_Problem to solve_
Write out again, unaltered, the lines from the start through the line containing "house(1.0, 3.5, -46, -39, 2.95, 3.35, 'small".

^^^^^^^^^^^^^^^^

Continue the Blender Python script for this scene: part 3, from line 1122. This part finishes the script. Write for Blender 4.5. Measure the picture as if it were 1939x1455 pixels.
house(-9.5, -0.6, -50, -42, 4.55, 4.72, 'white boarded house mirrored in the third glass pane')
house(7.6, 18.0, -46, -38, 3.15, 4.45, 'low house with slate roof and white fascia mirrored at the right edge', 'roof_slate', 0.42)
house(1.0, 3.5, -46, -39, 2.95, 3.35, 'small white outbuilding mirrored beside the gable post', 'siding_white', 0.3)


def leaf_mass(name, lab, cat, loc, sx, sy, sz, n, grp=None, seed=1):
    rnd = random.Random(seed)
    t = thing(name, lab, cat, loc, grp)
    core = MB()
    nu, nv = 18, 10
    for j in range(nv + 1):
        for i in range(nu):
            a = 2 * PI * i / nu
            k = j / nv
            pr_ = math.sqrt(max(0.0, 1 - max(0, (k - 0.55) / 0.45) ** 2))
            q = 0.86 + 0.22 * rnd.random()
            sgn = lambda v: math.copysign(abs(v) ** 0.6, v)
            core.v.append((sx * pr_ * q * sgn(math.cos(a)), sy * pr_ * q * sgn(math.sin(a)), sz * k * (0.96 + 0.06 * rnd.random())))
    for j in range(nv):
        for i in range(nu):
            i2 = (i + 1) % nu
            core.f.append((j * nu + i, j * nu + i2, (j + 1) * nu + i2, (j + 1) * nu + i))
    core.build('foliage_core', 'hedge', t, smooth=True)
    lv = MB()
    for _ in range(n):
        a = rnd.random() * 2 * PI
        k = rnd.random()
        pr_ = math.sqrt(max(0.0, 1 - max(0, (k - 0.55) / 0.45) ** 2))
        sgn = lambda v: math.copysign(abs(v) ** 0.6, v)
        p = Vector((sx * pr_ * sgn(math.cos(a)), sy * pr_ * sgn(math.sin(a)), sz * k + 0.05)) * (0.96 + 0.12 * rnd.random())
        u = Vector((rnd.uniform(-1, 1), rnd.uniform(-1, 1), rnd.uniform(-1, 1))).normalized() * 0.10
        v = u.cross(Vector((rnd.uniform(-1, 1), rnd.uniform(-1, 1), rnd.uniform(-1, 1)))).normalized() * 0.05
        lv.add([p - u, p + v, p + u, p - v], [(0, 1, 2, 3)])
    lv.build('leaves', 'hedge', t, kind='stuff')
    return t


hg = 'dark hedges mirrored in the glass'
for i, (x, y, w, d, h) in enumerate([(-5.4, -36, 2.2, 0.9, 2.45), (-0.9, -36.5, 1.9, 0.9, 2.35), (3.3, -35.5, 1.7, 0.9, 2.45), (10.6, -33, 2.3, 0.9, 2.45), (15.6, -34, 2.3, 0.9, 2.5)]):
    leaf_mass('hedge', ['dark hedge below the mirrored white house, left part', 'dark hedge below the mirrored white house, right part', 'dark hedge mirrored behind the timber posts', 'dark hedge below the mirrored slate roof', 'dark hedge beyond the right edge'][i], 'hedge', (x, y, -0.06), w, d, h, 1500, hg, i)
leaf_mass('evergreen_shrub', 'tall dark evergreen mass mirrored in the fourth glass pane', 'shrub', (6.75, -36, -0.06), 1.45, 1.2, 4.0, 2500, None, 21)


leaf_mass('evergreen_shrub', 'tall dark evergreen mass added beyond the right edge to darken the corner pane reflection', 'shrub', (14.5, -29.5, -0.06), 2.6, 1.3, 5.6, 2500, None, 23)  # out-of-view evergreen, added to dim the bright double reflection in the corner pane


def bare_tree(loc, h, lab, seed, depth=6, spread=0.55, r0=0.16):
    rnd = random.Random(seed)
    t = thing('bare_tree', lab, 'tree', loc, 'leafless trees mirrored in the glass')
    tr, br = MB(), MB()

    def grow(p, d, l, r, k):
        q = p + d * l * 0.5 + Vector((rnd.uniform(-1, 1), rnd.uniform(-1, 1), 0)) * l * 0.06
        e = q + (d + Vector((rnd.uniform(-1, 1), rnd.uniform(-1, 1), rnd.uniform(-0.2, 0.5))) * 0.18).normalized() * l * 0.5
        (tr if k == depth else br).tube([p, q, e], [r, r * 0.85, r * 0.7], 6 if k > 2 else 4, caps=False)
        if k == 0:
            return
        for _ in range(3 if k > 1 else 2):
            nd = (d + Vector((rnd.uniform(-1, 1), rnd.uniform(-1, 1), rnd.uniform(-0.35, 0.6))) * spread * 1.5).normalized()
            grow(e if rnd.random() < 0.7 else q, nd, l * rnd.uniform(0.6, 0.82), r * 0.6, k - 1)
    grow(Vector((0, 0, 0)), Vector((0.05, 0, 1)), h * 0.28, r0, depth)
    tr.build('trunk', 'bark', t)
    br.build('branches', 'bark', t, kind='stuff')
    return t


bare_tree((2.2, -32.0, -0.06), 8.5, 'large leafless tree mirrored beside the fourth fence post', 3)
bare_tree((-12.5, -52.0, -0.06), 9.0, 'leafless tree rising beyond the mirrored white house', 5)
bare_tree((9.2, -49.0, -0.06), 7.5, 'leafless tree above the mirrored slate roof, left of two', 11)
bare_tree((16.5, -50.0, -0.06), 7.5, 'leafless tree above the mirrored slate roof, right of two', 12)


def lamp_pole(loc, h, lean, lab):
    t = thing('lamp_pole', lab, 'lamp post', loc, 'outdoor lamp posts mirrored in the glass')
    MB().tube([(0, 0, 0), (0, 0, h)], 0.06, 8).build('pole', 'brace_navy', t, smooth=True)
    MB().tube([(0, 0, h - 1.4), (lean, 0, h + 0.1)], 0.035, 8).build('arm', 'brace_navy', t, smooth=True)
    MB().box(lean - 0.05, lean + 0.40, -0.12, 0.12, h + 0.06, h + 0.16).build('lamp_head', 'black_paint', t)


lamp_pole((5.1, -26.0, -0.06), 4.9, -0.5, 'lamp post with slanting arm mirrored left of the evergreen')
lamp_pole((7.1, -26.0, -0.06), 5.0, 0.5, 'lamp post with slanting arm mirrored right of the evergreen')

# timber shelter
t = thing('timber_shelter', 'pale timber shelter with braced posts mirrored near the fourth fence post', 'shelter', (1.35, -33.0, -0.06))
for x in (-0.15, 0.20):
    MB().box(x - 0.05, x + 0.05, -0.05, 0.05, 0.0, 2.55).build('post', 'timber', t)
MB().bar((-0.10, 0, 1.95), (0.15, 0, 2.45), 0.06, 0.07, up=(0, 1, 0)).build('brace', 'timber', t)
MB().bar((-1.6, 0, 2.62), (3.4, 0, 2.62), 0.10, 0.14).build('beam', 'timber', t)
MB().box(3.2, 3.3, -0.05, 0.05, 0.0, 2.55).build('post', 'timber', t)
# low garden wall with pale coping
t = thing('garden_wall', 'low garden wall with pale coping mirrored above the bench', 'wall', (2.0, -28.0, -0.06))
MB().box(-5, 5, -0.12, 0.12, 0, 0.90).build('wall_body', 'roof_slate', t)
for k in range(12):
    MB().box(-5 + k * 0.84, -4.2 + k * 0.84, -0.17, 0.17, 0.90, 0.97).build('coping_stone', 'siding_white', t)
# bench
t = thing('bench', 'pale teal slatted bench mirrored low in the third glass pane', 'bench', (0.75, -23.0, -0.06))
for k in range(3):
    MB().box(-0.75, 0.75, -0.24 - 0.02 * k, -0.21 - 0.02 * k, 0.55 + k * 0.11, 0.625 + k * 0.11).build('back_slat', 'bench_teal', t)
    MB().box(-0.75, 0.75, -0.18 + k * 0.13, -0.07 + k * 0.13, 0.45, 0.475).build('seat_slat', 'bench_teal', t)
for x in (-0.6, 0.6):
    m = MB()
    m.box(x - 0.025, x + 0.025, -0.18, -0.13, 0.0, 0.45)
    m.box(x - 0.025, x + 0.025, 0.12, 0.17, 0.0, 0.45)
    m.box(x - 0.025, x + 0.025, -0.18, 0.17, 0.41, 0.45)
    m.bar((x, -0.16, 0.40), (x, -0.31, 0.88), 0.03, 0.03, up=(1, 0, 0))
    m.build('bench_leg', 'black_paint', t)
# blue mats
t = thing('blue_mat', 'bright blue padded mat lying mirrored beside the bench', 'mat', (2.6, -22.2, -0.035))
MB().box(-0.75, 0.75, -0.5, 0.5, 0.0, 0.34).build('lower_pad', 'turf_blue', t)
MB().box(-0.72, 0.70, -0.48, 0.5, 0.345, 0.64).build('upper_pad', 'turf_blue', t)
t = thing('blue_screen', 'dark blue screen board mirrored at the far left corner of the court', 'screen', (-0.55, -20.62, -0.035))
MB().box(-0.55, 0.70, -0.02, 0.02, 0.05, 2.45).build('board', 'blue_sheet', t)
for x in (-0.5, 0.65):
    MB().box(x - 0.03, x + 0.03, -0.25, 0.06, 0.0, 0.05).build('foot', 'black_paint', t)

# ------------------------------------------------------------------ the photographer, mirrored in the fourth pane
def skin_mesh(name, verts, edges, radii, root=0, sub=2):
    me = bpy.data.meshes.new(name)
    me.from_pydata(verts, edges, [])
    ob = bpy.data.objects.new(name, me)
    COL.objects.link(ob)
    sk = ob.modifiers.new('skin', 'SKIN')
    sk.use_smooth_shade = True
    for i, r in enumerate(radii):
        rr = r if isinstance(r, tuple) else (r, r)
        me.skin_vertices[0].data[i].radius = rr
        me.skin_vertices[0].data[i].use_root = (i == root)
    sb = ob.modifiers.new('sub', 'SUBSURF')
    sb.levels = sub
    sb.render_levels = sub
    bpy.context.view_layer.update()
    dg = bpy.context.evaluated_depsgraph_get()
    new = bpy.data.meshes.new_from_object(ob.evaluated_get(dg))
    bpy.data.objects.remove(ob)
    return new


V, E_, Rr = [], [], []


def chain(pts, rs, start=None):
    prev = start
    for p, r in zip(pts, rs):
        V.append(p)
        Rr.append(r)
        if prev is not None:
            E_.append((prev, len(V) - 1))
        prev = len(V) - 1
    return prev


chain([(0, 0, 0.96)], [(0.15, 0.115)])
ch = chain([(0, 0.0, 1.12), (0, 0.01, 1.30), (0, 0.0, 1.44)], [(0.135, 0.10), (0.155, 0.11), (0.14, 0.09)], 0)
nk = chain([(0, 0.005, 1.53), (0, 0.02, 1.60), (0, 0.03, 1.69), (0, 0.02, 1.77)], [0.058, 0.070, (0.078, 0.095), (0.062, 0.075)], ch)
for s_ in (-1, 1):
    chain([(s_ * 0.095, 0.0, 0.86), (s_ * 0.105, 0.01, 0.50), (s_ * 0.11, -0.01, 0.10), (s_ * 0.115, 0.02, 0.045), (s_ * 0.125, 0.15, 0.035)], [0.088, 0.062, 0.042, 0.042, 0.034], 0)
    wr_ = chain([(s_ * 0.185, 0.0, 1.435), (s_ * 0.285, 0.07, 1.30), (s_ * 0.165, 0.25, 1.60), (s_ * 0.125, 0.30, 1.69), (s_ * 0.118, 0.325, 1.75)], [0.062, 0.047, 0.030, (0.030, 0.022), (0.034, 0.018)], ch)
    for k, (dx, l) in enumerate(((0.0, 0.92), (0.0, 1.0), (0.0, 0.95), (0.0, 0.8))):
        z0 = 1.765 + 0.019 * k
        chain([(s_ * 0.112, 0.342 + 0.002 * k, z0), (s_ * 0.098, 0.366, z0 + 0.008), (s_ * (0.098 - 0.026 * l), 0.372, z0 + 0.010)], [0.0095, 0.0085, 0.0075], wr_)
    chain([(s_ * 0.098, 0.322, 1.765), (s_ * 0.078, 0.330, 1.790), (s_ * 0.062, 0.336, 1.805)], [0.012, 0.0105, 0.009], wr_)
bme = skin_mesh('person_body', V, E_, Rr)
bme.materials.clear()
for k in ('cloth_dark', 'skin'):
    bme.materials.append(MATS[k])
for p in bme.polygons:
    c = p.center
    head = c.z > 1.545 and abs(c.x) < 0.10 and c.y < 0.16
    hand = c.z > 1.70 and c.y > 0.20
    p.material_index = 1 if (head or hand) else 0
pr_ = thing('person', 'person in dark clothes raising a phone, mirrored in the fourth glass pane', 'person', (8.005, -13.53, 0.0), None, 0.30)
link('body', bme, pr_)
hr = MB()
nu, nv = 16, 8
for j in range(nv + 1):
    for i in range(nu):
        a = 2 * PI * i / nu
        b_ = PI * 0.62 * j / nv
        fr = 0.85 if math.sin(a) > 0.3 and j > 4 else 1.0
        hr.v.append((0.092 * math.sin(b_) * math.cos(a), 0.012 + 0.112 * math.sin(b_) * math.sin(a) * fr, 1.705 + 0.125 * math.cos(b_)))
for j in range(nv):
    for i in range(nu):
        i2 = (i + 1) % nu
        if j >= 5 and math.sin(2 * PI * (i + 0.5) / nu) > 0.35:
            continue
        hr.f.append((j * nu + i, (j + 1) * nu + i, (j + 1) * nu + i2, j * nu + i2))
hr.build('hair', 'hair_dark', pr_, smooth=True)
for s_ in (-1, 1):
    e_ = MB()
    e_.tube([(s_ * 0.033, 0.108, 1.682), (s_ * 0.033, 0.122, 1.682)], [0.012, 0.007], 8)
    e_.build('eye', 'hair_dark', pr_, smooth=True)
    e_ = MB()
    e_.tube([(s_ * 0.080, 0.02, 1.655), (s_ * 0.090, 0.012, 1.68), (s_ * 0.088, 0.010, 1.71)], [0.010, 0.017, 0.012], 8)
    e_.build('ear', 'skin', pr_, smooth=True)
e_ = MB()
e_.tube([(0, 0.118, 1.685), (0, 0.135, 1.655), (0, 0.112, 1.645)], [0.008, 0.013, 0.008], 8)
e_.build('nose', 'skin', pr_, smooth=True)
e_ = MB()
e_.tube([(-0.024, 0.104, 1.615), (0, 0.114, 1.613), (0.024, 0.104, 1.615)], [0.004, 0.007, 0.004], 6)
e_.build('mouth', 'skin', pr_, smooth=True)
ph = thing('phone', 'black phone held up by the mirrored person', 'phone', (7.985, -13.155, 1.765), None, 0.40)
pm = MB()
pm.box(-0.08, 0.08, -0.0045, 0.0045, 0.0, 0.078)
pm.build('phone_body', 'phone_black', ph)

^^^^^^^^^^^^^^^^

_Response for this exercise_
Continue the Blender Python script for this scene: part 3, from line 1122. This part finishes the script. Write for Blender 4.5. Measure the picture as if it were 1939x1455 pixels.
house(-9.5, -0.6, -50, -42, 4.55, 4.72, 'white boarded house mirrored in the third glass pane')
house(7.6, 18.0, -46, -38, 3.15, 4.45, 'low house with slate roof and white fascia mirrored at the right edge', 'roof_slate', 0.42)
house(1.0, 3.5, -46, -39, 2.95, 3.35, 'small white outbuilding mirrored beside the gable post', 'siding_white', 0.3)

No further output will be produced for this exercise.